◆ **Exercise details**:
Restrict the output to the lines below starting at the one that contains "Write a Blender" and ending at the one that contains "return m, nt, nt.nodes['Principled BSDF']", and restate them word for word, both ends included.

◆ **Supplied data**:
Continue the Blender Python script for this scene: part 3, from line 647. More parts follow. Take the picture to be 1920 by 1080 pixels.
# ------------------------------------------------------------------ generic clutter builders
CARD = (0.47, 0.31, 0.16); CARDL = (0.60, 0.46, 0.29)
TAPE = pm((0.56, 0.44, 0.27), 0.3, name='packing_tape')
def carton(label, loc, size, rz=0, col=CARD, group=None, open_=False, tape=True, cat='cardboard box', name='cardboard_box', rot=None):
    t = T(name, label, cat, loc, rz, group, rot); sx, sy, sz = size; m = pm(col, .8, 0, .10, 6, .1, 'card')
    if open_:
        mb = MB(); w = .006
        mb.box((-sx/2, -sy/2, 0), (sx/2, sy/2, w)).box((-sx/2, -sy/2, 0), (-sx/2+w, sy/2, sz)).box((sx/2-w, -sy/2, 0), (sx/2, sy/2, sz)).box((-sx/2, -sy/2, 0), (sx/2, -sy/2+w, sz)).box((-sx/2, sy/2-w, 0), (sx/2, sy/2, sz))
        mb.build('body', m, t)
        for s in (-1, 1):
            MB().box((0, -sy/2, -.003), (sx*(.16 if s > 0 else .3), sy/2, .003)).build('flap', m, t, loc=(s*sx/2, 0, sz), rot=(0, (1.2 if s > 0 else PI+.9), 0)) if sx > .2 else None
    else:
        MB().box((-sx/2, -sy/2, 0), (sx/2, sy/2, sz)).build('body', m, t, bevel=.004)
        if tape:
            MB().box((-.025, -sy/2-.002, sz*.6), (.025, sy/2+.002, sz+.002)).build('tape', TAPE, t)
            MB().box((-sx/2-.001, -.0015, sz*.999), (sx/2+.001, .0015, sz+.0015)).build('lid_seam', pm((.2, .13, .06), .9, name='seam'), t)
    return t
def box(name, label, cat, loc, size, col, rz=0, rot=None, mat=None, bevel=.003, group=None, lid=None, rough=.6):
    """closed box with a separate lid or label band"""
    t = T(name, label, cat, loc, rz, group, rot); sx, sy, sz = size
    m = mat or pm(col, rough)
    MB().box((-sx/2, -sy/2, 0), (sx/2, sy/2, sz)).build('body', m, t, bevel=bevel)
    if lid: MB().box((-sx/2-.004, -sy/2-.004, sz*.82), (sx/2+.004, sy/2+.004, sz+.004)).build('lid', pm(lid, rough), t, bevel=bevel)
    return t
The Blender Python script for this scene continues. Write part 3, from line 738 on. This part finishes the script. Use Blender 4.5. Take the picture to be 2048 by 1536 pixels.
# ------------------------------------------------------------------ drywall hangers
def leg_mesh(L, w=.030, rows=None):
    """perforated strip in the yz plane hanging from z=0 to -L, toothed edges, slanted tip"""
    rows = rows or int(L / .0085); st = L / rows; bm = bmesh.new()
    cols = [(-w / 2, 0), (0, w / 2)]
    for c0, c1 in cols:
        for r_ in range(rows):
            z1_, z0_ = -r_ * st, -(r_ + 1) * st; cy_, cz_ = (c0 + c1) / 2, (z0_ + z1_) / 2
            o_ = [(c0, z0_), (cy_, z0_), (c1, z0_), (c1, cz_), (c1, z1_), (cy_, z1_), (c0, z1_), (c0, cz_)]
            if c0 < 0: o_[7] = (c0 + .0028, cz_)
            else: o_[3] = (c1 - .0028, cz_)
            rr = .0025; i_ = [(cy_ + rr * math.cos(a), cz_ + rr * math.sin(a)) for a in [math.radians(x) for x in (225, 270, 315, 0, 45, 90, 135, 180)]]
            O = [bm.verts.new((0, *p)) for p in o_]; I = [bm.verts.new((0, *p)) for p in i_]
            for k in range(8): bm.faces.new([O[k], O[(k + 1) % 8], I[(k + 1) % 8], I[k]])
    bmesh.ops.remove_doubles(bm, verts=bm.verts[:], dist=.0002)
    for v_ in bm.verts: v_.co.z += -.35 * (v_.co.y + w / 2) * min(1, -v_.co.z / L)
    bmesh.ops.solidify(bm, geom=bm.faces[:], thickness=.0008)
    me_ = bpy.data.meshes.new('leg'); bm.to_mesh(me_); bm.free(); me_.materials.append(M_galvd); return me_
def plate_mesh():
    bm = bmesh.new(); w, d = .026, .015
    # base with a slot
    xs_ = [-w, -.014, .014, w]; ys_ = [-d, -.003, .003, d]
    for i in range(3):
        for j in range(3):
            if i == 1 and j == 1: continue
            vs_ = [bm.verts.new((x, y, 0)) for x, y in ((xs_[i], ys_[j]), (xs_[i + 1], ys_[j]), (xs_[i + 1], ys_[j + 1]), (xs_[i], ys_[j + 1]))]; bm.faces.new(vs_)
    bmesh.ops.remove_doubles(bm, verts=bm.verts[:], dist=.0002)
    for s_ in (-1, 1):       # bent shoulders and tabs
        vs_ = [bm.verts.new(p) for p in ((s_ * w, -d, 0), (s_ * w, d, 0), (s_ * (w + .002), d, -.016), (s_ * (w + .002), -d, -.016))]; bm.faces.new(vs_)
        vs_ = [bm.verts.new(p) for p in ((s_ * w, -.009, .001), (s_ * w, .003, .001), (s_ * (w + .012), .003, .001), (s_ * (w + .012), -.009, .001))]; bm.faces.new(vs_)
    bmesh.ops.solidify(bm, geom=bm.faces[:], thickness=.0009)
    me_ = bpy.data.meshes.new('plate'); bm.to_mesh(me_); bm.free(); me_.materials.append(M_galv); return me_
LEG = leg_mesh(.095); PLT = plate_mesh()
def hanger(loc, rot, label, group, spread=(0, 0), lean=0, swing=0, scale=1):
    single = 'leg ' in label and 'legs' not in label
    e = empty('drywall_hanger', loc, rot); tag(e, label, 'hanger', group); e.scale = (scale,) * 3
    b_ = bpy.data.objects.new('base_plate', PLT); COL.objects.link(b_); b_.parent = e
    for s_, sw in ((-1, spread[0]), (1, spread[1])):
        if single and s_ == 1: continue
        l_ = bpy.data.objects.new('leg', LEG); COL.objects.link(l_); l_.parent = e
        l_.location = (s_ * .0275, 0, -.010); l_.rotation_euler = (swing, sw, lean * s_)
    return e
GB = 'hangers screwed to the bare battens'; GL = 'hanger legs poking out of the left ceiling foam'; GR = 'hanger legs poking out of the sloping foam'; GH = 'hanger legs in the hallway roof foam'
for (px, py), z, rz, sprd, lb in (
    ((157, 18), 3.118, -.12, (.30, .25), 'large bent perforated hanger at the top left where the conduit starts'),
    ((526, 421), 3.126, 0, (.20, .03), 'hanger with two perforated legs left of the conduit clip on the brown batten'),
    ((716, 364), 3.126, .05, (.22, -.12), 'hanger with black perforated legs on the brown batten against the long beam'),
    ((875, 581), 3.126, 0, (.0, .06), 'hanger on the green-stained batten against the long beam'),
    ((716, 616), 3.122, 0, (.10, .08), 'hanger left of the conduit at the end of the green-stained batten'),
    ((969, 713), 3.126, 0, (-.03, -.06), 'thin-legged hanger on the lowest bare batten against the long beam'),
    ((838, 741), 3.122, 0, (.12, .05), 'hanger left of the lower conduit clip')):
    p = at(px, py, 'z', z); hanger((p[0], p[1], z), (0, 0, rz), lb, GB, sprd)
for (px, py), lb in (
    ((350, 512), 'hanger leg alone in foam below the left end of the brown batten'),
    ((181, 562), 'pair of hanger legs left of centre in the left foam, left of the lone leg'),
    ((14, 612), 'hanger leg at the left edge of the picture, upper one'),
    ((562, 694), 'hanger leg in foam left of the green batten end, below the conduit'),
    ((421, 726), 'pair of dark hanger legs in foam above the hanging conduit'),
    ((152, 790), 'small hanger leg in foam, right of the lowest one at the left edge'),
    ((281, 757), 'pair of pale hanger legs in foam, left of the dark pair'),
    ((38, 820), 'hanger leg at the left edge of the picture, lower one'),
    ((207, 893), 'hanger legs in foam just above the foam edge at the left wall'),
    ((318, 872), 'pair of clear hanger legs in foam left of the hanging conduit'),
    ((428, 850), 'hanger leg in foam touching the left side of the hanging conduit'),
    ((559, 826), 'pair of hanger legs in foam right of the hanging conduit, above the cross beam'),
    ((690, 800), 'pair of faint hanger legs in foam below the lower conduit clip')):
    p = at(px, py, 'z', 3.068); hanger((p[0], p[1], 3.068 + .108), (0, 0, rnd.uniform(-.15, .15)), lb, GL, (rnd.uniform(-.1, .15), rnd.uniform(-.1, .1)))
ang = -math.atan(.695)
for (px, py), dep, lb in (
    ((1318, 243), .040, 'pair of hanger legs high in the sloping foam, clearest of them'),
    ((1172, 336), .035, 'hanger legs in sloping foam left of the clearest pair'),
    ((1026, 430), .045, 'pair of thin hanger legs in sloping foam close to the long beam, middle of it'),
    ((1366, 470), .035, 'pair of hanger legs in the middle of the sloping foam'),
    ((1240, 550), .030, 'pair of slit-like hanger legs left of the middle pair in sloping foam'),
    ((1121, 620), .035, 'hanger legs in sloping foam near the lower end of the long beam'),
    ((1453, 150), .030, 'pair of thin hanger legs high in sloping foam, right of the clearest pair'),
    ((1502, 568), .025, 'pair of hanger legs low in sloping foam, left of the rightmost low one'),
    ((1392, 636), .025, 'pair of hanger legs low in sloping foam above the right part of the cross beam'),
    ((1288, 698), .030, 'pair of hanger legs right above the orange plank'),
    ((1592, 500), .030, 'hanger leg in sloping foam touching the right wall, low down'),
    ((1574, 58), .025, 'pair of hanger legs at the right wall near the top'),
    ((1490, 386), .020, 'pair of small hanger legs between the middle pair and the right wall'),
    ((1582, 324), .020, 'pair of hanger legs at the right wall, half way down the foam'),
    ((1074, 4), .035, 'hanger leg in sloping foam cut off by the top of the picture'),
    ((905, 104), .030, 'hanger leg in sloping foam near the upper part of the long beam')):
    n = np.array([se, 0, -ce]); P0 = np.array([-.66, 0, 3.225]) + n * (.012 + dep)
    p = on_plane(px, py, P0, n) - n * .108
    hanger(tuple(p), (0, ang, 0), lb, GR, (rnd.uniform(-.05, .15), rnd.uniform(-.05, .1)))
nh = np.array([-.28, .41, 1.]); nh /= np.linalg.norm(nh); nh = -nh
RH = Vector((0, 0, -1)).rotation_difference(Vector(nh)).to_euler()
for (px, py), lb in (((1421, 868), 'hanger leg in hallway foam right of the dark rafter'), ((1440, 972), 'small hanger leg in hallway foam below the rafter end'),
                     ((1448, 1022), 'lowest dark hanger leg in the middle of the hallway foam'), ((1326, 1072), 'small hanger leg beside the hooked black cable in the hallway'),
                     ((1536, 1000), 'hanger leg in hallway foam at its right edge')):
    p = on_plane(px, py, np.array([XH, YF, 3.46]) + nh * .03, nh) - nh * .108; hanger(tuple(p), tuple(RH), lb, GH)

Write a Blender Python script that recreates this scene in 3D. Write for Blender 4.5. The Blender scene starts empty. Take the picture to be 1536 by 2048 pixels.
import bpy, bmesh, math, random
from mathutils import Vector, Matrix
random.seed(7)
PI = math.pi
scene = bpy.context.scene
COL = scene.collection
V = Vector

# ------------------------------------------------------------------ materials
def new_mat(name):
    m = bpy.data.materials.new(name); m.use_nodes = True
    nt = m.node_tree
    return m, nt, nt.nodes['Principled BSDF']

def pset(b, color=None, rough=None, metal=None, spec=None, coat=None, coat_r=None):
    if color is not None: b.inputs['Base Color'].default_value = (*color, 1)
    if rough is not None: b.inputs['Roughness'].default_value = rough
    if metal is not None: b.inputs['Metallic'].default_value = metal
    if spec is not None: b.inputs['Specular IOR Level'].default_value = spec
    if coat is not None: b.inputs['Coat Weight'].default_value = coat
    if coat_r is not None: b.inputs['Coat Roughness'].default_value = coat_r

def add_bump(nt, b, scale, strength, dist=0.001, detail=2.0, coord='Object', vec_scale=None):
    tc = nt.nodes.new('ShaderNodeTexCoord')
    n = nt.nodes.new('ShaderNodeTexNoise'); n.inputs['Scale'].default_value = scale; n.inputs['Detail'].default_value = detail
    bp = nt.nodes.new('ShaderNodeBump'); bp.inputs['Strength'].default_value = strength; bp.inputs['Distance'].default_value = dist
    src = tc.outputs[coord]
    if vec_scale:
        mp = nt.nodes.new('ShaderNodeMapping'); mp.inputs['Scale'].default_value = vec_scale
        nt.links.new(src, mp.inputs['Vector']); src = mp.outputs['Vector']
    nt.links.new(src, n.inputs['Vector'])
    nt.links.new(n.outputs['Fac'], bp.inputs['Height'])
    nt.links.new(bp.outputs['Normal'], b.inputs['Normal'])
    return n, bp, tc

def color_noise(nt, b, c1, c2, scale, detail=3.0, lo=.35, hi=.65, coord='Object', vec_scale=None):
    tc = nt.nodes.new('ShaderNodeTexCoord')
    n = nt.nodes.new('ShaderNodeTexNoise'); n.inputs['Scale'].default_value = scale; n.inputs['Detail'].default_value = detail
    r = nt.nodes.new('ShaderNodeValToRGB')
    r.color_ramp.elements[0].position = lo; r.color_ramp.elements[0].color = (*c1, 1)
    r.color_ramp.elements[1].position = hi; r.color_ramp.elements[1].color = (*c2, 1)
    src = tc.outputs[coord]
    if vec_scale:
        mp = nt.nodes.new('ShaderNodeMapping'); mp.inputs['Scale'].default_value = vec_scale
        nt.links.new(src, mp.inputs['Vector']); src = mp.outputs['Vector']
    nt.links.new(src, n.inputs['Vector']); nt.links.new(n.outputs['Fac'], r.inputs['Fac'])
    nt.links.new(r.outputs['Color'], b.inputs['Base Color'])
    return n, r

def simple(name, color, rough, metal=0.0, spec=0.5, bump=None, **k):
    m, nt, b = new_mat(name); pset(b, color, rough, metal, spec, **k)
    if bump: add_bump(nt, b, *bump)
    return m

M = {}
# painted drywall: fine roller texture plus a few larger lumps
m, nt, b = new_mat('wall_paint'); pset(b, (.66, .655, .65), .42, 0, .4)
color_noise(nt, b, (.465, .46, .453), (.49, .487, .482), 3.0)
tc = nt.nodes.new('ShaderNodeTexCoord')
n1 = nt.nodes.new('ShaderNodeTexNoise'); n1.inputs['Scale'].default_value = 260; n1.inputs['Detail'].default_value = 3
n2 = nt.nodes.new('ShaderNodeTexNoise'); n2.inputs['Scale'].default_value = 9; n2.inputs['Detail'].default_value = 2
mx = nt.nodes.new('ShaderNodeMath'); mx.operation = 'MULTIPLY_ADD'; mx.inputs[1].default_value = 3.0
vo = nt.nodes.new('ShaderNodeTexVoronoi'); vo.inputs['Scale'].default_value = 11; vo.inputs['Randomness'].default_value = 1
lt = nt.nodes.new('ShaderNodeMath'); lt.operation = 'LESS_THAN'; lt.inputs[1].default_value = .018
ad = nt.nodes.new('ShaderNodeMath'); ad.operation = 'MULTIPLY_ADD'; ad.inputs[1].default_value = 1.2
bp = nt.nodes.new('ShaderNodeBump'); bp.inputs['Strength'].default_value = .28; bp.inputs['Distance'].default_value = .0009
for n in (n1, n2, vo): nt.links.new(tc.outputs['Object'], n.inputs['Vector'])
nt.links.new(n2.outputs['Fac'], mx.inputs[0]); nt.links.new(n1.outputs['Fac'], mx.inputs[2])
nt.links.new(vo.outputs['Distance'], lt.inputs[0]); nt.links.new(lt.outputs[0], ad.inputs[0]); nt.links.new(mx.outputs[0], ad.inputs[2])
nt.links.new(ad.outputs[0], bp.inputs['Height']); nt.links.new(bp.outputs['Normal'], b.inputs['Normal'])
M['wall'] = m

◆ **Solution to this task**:
Write a Blender Python script that recreates this scene in 3D. Write for Blender 4.5. The Blender scene starts empty. Take the picture to be 1536 by 2048 pixels.
import bpy, bmesh, math, random
from mathutils import Vector, Matrix
random.seed(7)
PI = math.pi
scene = bpy.context.scene
COL = scene.collection
V = Vector

# ------------------------------------------------------------------ materials
def new_mat(name):
    m = bpy.data.materials.new(name); m.use_nodes = True
    nt = m.node_tree
    return m, nt, nt.nodes['Principled BSDF']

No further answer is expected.